Downtown Fargo Urban Infill Competition
Client: Kilbourne Group
Design: Monolab, team: J.W. van Kuilenburg with H. Varela Morales, I. Planelles Naya, G. Pastore
Year: 2010
RE-ACTIVE TISSUE
…a small scale pedestrian paradise
.
INTEGRATED DESIGN
Downtown Fargo can be re-activated if it escapes from its generic grid and its vehicle-driven urbanism. In order to generate social space with natural flow, connectivity and surprise, our design is very well embedded and more than an infill. The efficiency and generic character of Fargo’s current urban grid is very helpful to Re-Active Tissue.
STACKED PROGRAM
Fargo will densify if it fulfills the need of an improved public environment. Stacking different functions will enrich urban programming and improve user and visitor densities.
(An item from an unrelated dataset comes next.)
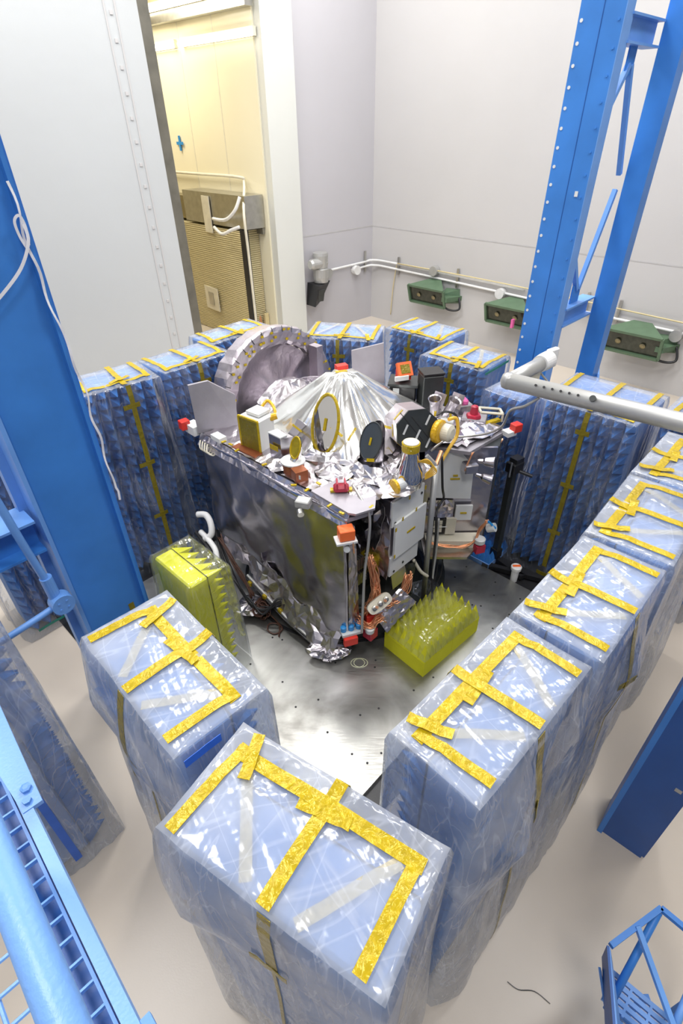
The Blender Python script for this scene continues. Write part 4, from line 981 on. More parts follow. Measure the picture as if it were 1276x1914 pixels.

From bottom to top we stacked parking, retail, office and residential programs in a mosaic layout. Retail space is situated at ground floor (city floor). At higher floors retail is to be avoided as it will decrease public life at street level. Office space is placed in between retail and apartments in the upper floors. A roof scape on top of the project makes an environment for privileged penthouses.
TISSUE
An urban tissue solves many issues. If we are to avoid public indoor space, the harsh Fargo winter climate requires a small scale urban layout with narrow streets that protects pedestrians. For a human and friendly living environment the project is as flat as possible. It makes cross connections to other downtown city blocks. In addition to the given program we planned a square with cultural core at its heart. We keep pedestrians at the city floor and we also take up the current air bridge system. A set of cores serves all floors levels, city floor and parking. So called master cores and sub cores are linked by private pedestrian bridges crossing over pedestrian streets. The project fits into the Renaissance Zone planning. It connects to historic Fargo through classic facades at Broadway and by giving the streets back to the people. It connects to future Fargo through its pedestrian pattern, mixed programming, cultural heart and its comfort. The project’s ambition is to enhance communication between citizens with a focus on the outdoor quality of relaxed public space. Its architecture is largely made of floors and not so much made of dividing walls. Facades and partitions are mainly screen-like, not solid.
PARKING
The project is based on straightforward underground parking facilities with a gold painted concrete cassette ceiling, colored glass cores and specific lighting qualities along its perimeter wall for a permanent exhibition of historic Fargo images. The 8.00-m span parking grid makes the tissue on top feasible.
SUSTAINABILITY
The project has different skins (glass, louvers, solar panels and evergreen ivy) that enhance the performance of the project.The ivy also covers some streets adding up to the overall comfort. All facades have individual tuning through sliding panels and all glass sliding doors. All floor slabs can have hydronic water systems, the most popular and cost effective radiant heating and cooling system available. An energy cell unit and solar roof panels deliver heated and cooled water. The water is pumped through tubing embedded in the concrete floor slabs.
SOCIAL SPACE
True social space goes beyond an efficient grid. At best it is a coherent environment, in which citizens feel comfortable, involved and committed. No more hit and run consumer behavior like in the huge malls, but a healthy, outdoor, human-scaled environment that also offers culture along the commercial and business programs. The layout of the project indeed is derived from old historic European city cores that perform very successfully after their transformation into pedestrian environments.